Ensuite Giscard m’a directement expédié en Côte d’Ivoire. Là on m’attendait avec un hélicoptère, et j’ai été immédiatement amené ici dans cette maison où je suis en résidence surveillée depuis plus de 4 ans maintenant. Après qu’il m’ait expédié ici, Giscard a donné l’ordre à l’ambassadeur, Robert Picquet, de récupérer mes biens. Robert Picquet, avec le concours des soldats, a pris la totalité de mes biens, dans mon village natal à Berengo, et dans mes villas de Bangui. Ils ont tout fouillé, et tout a été pris. Ces biens-là ont été chargés dans des avions Transal et ils ont été débarqués dans un magasin militaire près d’Orléans, à la disposition de Giscard. Depuis, M. Robert Picquet a été nommé lui, commandeur de la légion d’honneur.
Q : À quel événement récent pourrions-nous comparer votre cas ?

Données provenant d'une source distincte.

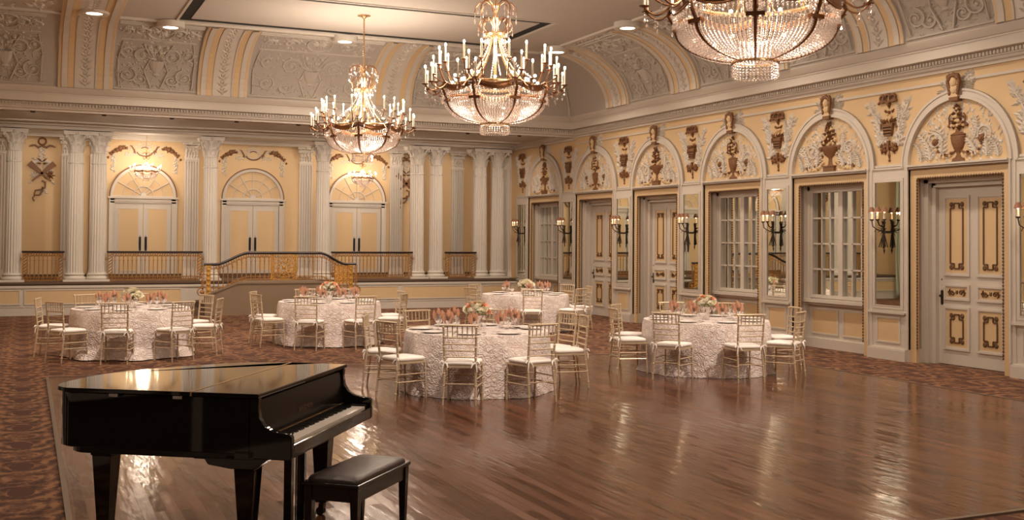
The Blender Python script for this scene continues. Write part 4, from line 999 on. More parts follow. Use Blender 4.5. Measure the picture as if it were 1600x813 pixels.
# bowl profile (r, z) relative to the rim level 0
def bowl(t):   # 0 rim .. 1 bottom
    a = t * 1.33
    return (.70 * cos(a) ** .9 + .0, -.20 - .30 * sin(a) / sin(1.33))
def chandelier_meshes():
    D = {}
    b = MB()   # one eighth of the beaded bowl
    ns, nb = 13, 22
    for i in range(ns):
        q = (i + .5) / ns * PI / 4 - PI / 8
        for j in range(nb):
            t_ = (j + (.25 if i % 2 else 0)) / nb; r_, z_ = bowl(t_); b.ico((r_ * cos(q), r_ * sin(q), z_), max(.0072, .0168 * (r_ / .70) ** .75))
    D['bead'] = b.mesh('bead_panel', M['crystal'], 0)
    b = MB()   # swag fringe under one scallop of the ring
    for i in range(14):
        q = (i + .5) / 14 * PI / 4 - PI / 8; u = abs(q) / (PI / 8); r_ = .74; z_ = -.03 - .07 * cos(u * PI / 2) ** .8
        b.ico((r_ * cos(q), r_ * sin(q), z_ - .02), .014); b.ico((r_ * cos(q), r_ * sin(q), z_ - .045), .012); drop(b, r_ * cos(q), r_ * sin(q), z_ - .055, .075, .012)
    for j in range(9):       # crystal apron beside each scallop joint
        q = PI / 8 - .10 + .2 * j / 8; L_ = .24 - .10 * abs(j - 4) / 4
        for k in range(7): b.ico((.76 * cos(q) * (1 - .012 * k), .76 * sin(q) * (1 - .012 * k), .0 - L_ * k / 6), .013)
    D['fringe'] = b.mesh('crystal_fringe', M['crystal'], 0)
    b = MB()   # scalloped band segment
    def fn(u, v):
        q = (u - .5) * PI / 4; dz = -.075 * cos((u - .5) * PI) ** 1.0; return ((.745 + .006 * sin(v * PI)) * cos(q), (.745 + .006 * sin(v * PI)) * sin(q), dz + .07 * (v - .3))
    b.grid(fn, 10, 3); b.grid(lambda u, v: tuple(c * (.985 if i < 2 else 1) for i, c in enumerate(fn(u, v))), 10, 3)
    b.tube([fn(i / 10, 1) for i in range(11)], .010, 5); b.tube([fn(i / 10, 0) for i in range(11)], .010, 5)
    D['band'] = b.mesh('ring_band', M['bronze'], 40)
    b = MB()   # bronze rib over the bowl plus bracket
    pts = [(bowl(t_)[0] + .012, 0, bowl(t_)[1]) for t_ in [i / 10 for i in range(11)]]; b.tube(pts, [.022] + [.017 - .001 * i for i in range(10)], 5)
    b.tube([(.76, 0, .05), (.78, 0, -.06), (.73, 0, -.15), (.70, 0, -.2)], .02, 6);
    b.box(.69, .735, -.08, .08, -.225, -.19)
    D['rib'] = b.mesh('bowl_rib', M['bronze'], 40)
    b = MB()   # bottom tassel
    for k in range(36):
        q = 2 * PI * k / 36
        for j in range(5): b.ico((.205 * cos(q), .205 * sin(q), -.52 - .026 * j), .0115)
        b.ico((.19 * cos(q + .08), .19 * sin(q + .08), -.645), .012)
    D['tassel'] = b.mesh('crystal_tassel', M['crystal'], 0)
    b = MB(); b.lathe([(.20, -.50), (.215, -.495), (.215, -.515), (.20, -.52), (.20, -.50)], 32); D['low'] = b.mesh('lower_ring', M['brass'])
    b = MB()   # curved strut from the ring to the stem
    pts = [(.06 + .40 * ((1 - t_) ** 1.7), 0, .03 + .70 * t_) for t_ in [i / 12 for i in range(13)]]
    b.tube(pts, [.016 - .0007 * i for i in range(13)], 6, flat=.5); D['strut'] = b.mesh('strut', M['brass'], 50)
    b = MB()   # crystal chain alongside the strut
    for i in range(22):
        t_ = i / 21; b.octa((.10 + .52 * ((1 - t_) ** 1.7), 0, .10 + .62 * t_), .012, .018)
    D['chain'] = b.mesh('crystal_chain', M['crystal'], 0)
    b = MB()
    b.lathe([(.0, .70), (.06, .70), (.06, .72), (.16, .73), (.17, .76), (.15, .78), (.05, .78), (.04, .88), (.07, .93), (.075, .99), (.035, 1.02), (.03, 1.12), (.05, 1.16), (.025, 1.22), (.012, 1.42), (.0, 1.42)], 20)
    b.lathe([(.0, .02), (.02, .02), (.025, .7), (.0, .72)], 8)
    b.lathe([(.56, .02), (.575, .03), (.575, .05), (.56, .06), (.545, .04), (.56, .02)], 40)
    D['stem'] = b.mesh('stem', M['brass'], 40)
    b = MB()   # crown scroll
    b.tube([(p[0], 0, p[1]) for p in [(.03, 1.08), (.06, 1.18), (.13, 1.23), (.22, 1.21), (.28, 1.14), (.29, 1.07)]], .009, 5)
    b.tube([(.05, 0, .79), (.13, 0, .77), (.21, 0, .81), (.24, 0, .89), (.20, 0, .97), (.14, 0, .99), (.11, 0, .95)], .009, 5)
    D['scroll'] = b.mesh('crown_scroll', M['bronze'], 50)
    b = MB()
    for (x_, z_, L_) in ((.29, 1.07, .12), (.25, 1.18, .10), (.18, 1.21, .10), (.24, .87, .09), (.19, .77, .09), (.145, .74, .12)):
        for j in range(2): b.octa((x_, 0, z_ - .02 - .025 * j), .009)
        drop(b, x_, 0, z_ - .05, L_, .013)
    D['crowndrop'] = b.mesh('crystal_drops', M['crystal'], 0)
    def arm(r1, z1, r0=.76, z0=.02, dip=.08):
        b = MB(); pts = []
        for i in range(13):
            t_ = i / 12; r_ = r0 + (r1 - r0) * t_; z_ = z0 + (z1 - z0) * t_ ** 2 - dip * sin(t_ * PI); pts.append((r_, 0, z_))
        b.tube(pts, .0095, 5); b.lathe([(0, 0), (.012, 0), (.045, .014), (.05, .02), (.045, .022), (0, .016)], 12, c=(r1, 0, z1)); 
        return b.mesh('candle_arm', M['bronze'], 50)
    D['arms'] = [(arm(1.0, .0), 1.0, .0), (arm(.92, .12, .74, .04, .0), .92, .12), (arm(.80, .28, .70, .05, -.03), .80, .28)]
    b = MB(); b.lathe([(0, .018), (.0135, .018), (.0135, .225), (0, .23)], 8); D['candle'] = b.mesh('candle', M['candle'], 50)
    b = MB(); b.ico((0, 0, .256), .016, (1, 1, 1.9)); D['flame'] = b.mesh('flame_bulb', M['flame'], 60)
    b = MB(); b.octa((0, 0, -.02), .010); b.octa((0, 0, -.045), .011); drop(b, 0, 0, -.055, .085, .015); D['adrop'] = b.mesh('crystal_drop', M['crystal'], 0)
    b = MB(); b.ico((0, 0, 0), .022); D['bulb'] = b.mesh('bulb', M['flame'], 60)
    return D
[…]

JBB : Si nous prenons pour exemple le massacre de Chabra et de Chatiba, on a accusé le ministre de la défense, qui s’appelle Sharon, mais on l’a simplement démis de ses fonctions et on l’a conservé comme ministre sans portefeuille ; mais on n’a pas pris ses biens, on n’a pas pris sa femme. Pourquoi il n’y a pas la même mesure alors qu’il y a eu des milliers de morts là-bas ? On vient de m’accuser pour une histoire de 22 morts asphyxiés, je ne suis pas le gardien de la prison. Je ne connais rien si les gardiens de la prison ont commis une maladresse. Je vous dis que mon cas n’est vraiment pas sale. Moi, on m’a mis contre le mur avec ce cas-là parce qu’on veut plus de moi, de ma présence.